SUBJECT: Ph.D. Proposal Presentation
BY: Benjamin Adair
TIME: Friday, May 25, 2012, 10:00 a.m.
PLACE: MRDC Building, 4211
TITLE: Characterization and Modeling of Thermo-Mechanical Fatigue Crack Growth in a Single Crystal Superalloy
COMMITTEE: Dr. Steve Johnson, Co-Chair (MSE/ME)
Dr. Stephen Antolovich, Co-Chair (MSE/ME)
Dr. Rick Neu (ME/MSE)
Dr. Shuman Xia (ME)
Dr. Julian Rimoli (AE)


Turbine engine blades are subjected to extreme conditions characterized by significant and simultaneous excursions in both stress and temperature. These conditions promote thermo-mechanical fatigue (TMF) crack growth which can significantly reduce component design life beyond that which would be predicted from isothermal/constant load amplitude results. A thorough understanding of the thermo-mechanical fatigue crack behavior in single crystal superalloys is crucial to accurately predict blade life.

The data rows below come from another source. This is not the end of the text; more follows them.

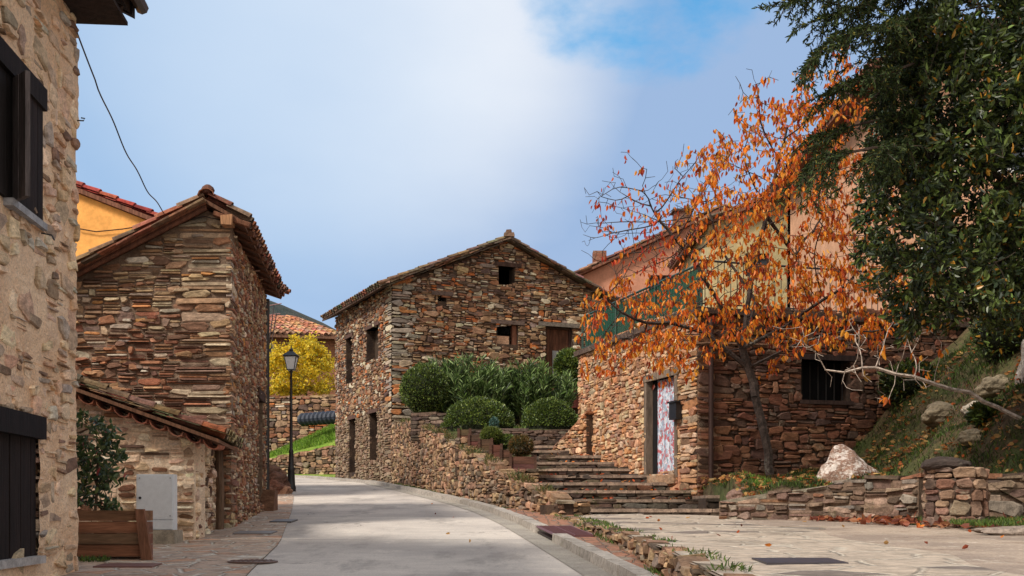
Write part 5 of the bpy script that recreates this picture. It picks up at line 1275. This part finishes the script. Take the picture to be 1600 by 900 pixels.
m = MB(); c = P(893, 616, 36.6); m.box(c, (.8, .6, .9), col=lin(96, 50, 44)); m.box(c+Vector((0, -.02, .47)), (.9, .7, .06), col=lin(120, 80, 70)); tag(part('wooden_crate', m, M['wood'], None), 'dark red wooden bin below the old door of the gabled house', 'bin')
m = MB(); m.box(c+Vector((.0, .9, -.75)), (2.0, 1.6, 1.5), col=lin(90, 74, 66), jit=.04); tag(part('stone_landing', m, M['stone'], None), 'dark stone landing under the old door and the bin', 'landing')

def tree(name, label, seeds, parents, att, bark, leaf_fn, r_tip=.004, step=.15, infl=2.5, kill=.25, expo=2.3, cat='tree', leafname='crown', r_max=.2, loc=None, barkcol=None):
    nodes, par = colonize(seeds, parents, att, step, infl, kill)
    t = thing(name, label, cat, loc or tuple(seeds[0]))
    mb, rad, ch = tree_mesh(nodes, par, r_tip, expo, r_max); mb.c = [bark]*len(mb.f); part('trunk', mb, M['bark'], t)
    leaf_fn(t, nodes, par, rad, ch); return t
# orange cherry tree
tb = P(1205, 742, 18.5); YC = 18.5
def chain(pts, start=None, sub=.18):
    """polyline of (px, py, Y) -> list of points"""
    V_ = [P(*p) for p in pts]; out = []
    for a, b in zip(V_[:-1], V_[1:]):
        k = max(1, int((b-a).length/sub)); out += [a.lerp(b, i/k)+Vector([nr.normal()*.012 for _ in range(3)]) for i in range(k)]
    return out+[V_[-1]]
seeds = []; par = []
def addchain(pts, attach):
    c_ = chain(pts); base = len(seeds)
    for i, p in enumerate(c_): seeds.append(tuple(p)); par.append(attach if i == 0 else base+i-1)
    return base, len(seeds)-1
_, f = addchain([(1205, 742, 18.5), (1196, 690, 18.5), (1182, 620, 18.45), (1170, 575, 18.45), (1160, 545, 18.4)], -1)
_, l1_ = addchain([(1140, 505, 18.3), (1110, 450, 18.1), (1080, 400, 18.0), (1030, 345, 17.9)], f)
_, l2_ = addchain([(1165, 500, 18.5), (1175, 420, 18.7), (1200, 320, 18.8), (1230, 200, 18.9)], f)
_, l3_ = addchain([(1100, 520, 18.2), (1050, 505, 17.8), (990, 500, 17.6), (950, 470, 17.5)], f-1)
_, l4_ = addchain([(1210, 520, 18.2), (1270, 480, 18.0), (1330, 440, 17.9)], f)
addchain([(1180, 470, 18.9), (1120, 380, 19.4), (1100, 300, 19.6)], f+0)
addchain([(1240, 400, 19.2), (1300, 320, 19.4)], l2_-8)
addchain([(1230, 545, 17.9), (1300, 520, 17.6), (1380, 515, 17.4)], f-1)
poly = [(900,322),(950,262),(1010,300),(1060,240),(1110,245),(1130,150),(1180,150),(1200,200),(1245,88),(1300,120),(1345,170),(1390,300),(1410,470),(1380,540),(1290,540),(1230,570),(1180,520),(1110,560),(1060,575),(1010,545),(950,580),(912,555),(925,470),(975,420),(900,370)]
att = np.concatenate([sample_vol(poly, 3600, YC-.3, 1.6), sample_vol([(898,455),(960,440),(1090,430),(1090,590),(1040,595),(960,590),(900,590)], 420, YC-.9, .9)])
CP = [(lin(226, 130, 36), 4), (lin(210, 104, 32), 3.4), (lin(238, 164, 58), 2.4), (lin(178, 72, 32), 2), (lin(140, 58, 36), .9), (lin(226, 168, 66), 1), (lin(150, 110, 50), .4)]
CPR = [(lin(196, 72, 36), 3), (lin(176, 54, 36), 2), (lin(214, 104, 40), 2)]
def cherry_leaves(t, nodes, parn, rad, ch):
    pos = []; dirs = []; cols = []
    for i in range(len(nodes)):
        if rad[i] > .014 or mn.noise(Vector(nodes[i])*1.9) < -.32: continue
        p = nodes[i]; px = 800+F*p[0]/p[1]; py = HZ-F*(p[2]-E)/p[1]
        pr_ = 1.5 if px > 1090 else (.42 if px > 1000 else .28)
        if px > 1120 and py < 420: pr_ = 1.3
        if py > 500: pr_ *= .9
        if px < 1120 and py > 430: pr_ = 1.15
        n = nr.poisson(pr_*4.2) if nr.random() < (.75 if px > 1000 else .6) else 0
        for q in range(n):
            pos.append(p+nr.normal(size=3)*np.array([.045, .045, .03])); dirs.append((nr.normal()*.35, nr.normal()*.35, -1)); cols.append(pickn(CPR if (px < 1050 and py < 430 and nr.random() < .7) else CP, 1, .18)[0])
    V_ = leaf_np(np.array(pos), unit(np.array(dirs)), .096, .044, fold=.34); print('cherry leaves', len(pos))
    quads_np('crown', V_, np.array(cols), M['leaf'], t)
tree('cherry_tree', 'slender tree with hanging orange autumn leaves in front of the shaded wall', seeds, par, att, lin(66, 56, 52), cherry_leaves, .0035, .14, 2.0, .2, expo=2.25, r_max=.13, loc=tuple(tb))
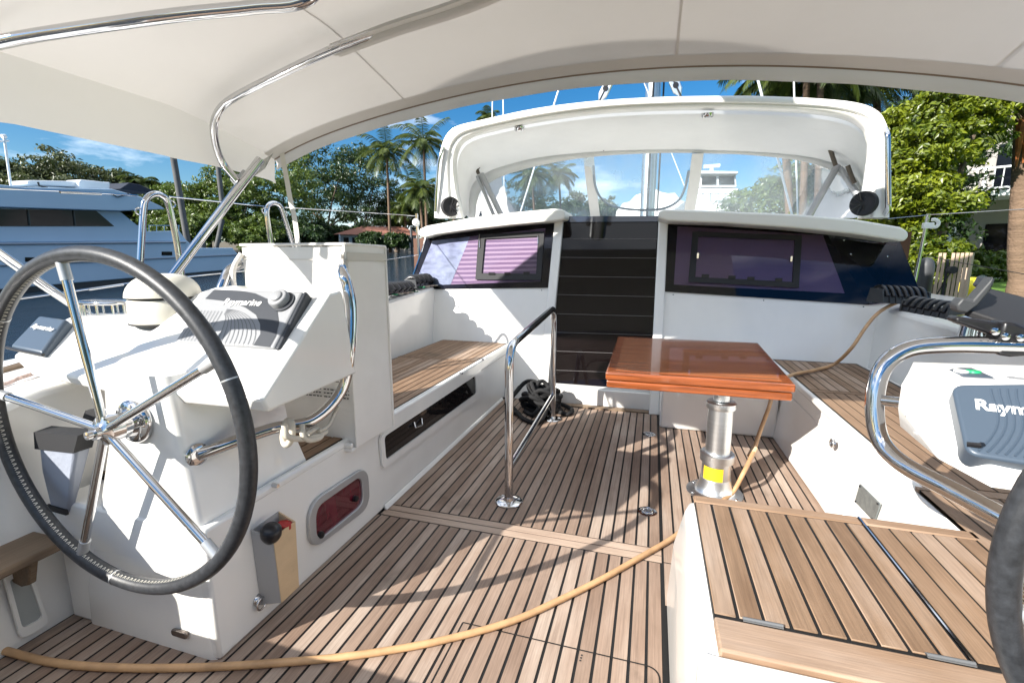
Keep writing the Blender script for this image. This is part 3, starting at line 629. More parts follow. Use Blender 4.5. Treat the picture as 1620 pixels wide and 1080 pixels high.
# port grab rail around the console
gr = thing('grab_rail', (-1.3, 1.3, .75), 'bent polished steel grab rail around the port console', 'grab rail')
gb = PX(313, 719, -1.405)
path = [gb, gb + (Vector((-1.215, 1.42, .765)) - gb) * .6, PX(495, 664, -1.205), PX(540, 618, -1.150), PX(553, 560, -1.120), PX(556, 495, -1.125), PX(550, 455, -1.14), PX(543, 432, -1.17), Vector((-1.30, 1.78, 1.33)), Vector((-1.40, 1.90, 1.34)), Vector((-1.80, 1.90, 1.34)), Vector((-1.915, 1.80, 1.31)), Vector((-1.93, 1.74, 1.24)), Vector((-1.94, 1.66, 1.05))]
b = MB(); b.tube(spline(path, 7), .0215, 16); build('tube', b, STEEL, gr, smooth=True)
b = MB(); b.lathe([(.038, 0), (.038, .005), (.03, .011), (.022, .013)], gb + Vector((-.004, 0, 0)), (1, -.1, 0), 24); build('foot_flange', b, STEEL, gr, smooth=True)
b = MB(); st = PX(548, 553, -1.122); b.tube([st, st + Vector((-.0, -.13, -.005)) * .2 + Vector((-.05, -.06, 0))], .016, 14); build('stand_off', b, mat('dull_steel', (.6, .56, .5), .3, 1), gr, smooth=True)
# rope tied round the rail
rk = MB(); k0 = PX(455, 684, -1.235)
ring = [k0 + Vector((.0, .0, 0)) + Vector((.018 * math.sin(a), .010 * math.cos(a * 1), .038 * math.cos(a))) * 1.1 for a in [i * math.pi / 8 for i in range(17)]]
rk.tube(spline(ring, 2), .012, 10)
rk.tube(spline([PX(450, 672, -1.2), PX(455, 690, -1.19), PX(480, 694, -1.19), PX(505, 688, -1.19), PX(515, 682, -1.2)], 6), [.011] * 25, 10)
rk.tube(spline([PX(478, 672, -1.2), PX(480, 690, -1.18), PX(492, 696, -1.18), PX(508, 690, -1.185), PX(500, 678, -1.2), PX(486, 686, -1.17)], 6), .010, 10)
rk.tube(spline([PX(505, 682, -1.18), PX(520, 672, -1.18), PX(528, 655, -1.18), PX(535, 642, -1.17)], 6), .0065, 10)
tag(build('knotted_rope', rk, ROPEW, smooth=True), 'off white rope knotted round the port console grab rail', 'rope')

# vinyl covered box standing on the bench
vc = thing('vinyl_cover', (-1.6, 1.95, .5), 'white vinyl cover over a tall slim box standing on the port bench', 'cover')
b = MB()
def vr(z, dx=0, dy=0, top=0): return [Vector((-1.865 - dx, 1.80 - dy, z)), Vector((-1.30 + dx, 1.80 - dy, z)), Vector((-1.288 + dx, 2.10 + dy, z)), Vector((-1.865 - dx, 2.10 + dy, z))]
rng_ = random.Random(11); rings = []
for k in range(15):
    z = .47 + (1.40 - .47) * k / 14; r4 = vr(z); ring_ = []
    for e in range(4):
        p_, q_ = r4[e], r4[(e + 1) % 4]
        for m_ in range(6):
            t_ = m_ / 6; v_ = p_.lerp(q_, t_); amp = .008 * math.sin(math.pi * t_); v_ += Vector((amp * math.sin(z * 9 + e * 2), amp * 1.1 * math.sin(z * 7.3 + t_ * 5 + e), 0)); ring_.append(v_)
    rings.append(ring_)
rings.append([Vector((v.x, v.y, 1.405 + .008 * math.sin(v.x * 14 + 1) - (.006 if abs(v.y - 1.95) > .13 else 0))) for v in rings[-1]])
b.loft(rings); o = build('box_cover', b, VINYL, vc, bevel=.008, bseg=2, smooth=True)
b = MB()
for (p, q2) in (((-1.298, 1.796, .47), (-1.298, 1.796, 1.41)), ((-1.298, 1.796, 1.41), (-1.285, 2.104, 1.405)), ((-1.87, 1.796, 1.41), (-1.298, 1.796, 1.41)), ((-1.285, 2.104, .47), (-1.285, 2.104, 1.405))):
    b.tube([p, q2], .0065, 8)
build('piping', b, VINYL, vc, smooth=True)
b = MB()
b.add([(-1.292, 1.80, 1.375), (-1.278, 2.10, 1.37), (-1.276, 2.10, 1.335), (-1.290, 1.80, 1.34)], [(0, 1, 2, 3)]); b.add([(-1.865, 1.792, 1.345), (-1.30, 1.792, 1.34), (-1.30, 1.7915, 1.343), (-1.865, 1.7915, 1.348)], [(0, 1, 2, 3)])
build('hem_seam', b, VINYLE, vc, flip=True)
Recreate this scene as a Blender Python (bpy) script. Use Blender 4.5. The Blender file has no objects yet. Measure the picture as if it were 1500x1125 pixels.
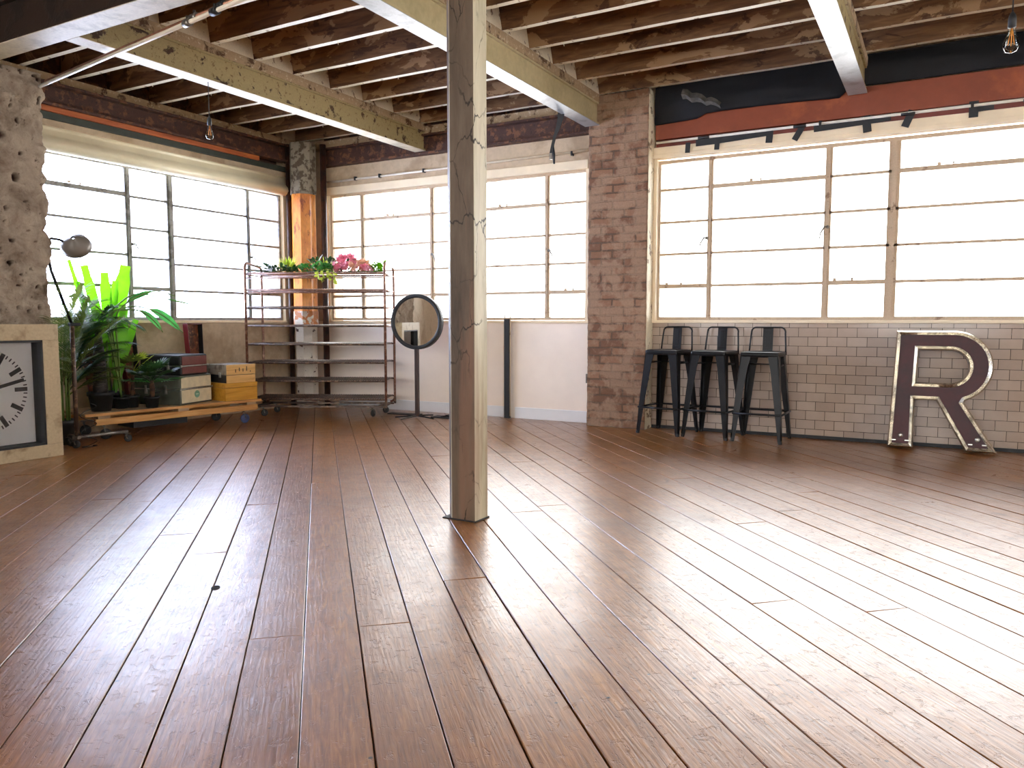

The proposed research will be conducted on PWA1484, a single crystal superalloy used by Pratt & Whitney for turbine blades. Initially an isothermal constant amplitude fatigue crack growth rate database will be developed, filling a void that currently exists in the literature. Through additional experimental testing, fractography, and analysis the effects of temperature interactions, load interactions, oxidation and secondary crystallographic orientation on the fatigue crack growth rate and the underlying mechanisms responsible can be determined. This information will then be used to build crack growth prediction models. Modeling will be developed using a two pronged approach, with one route adding temperature interaction and updated load interaction functionality to crack closure based FASTRAN. A crack trajectory modeling approach will use blade primary and secondary orientations to determine whether crack propagation will occur on crystallographic planes or normal to the applied load while taking into account anisotropic single crystal plasticity. Finally, since the material being studied is highly anisotropic, both in an elastic and plastic sense, the applicability of conventional fracture mechanics approaches is open to question and the possibility of building on previous work to develop a “local approach” to defining a crack growth forcing function will be investigated. Model verification will be performed through the prediction of simple spectrum tests. These models can then be used to create inspection intervals that when coupled with advanced nondestructive inspection techniques ensure proper retirement of superalloy engine blades.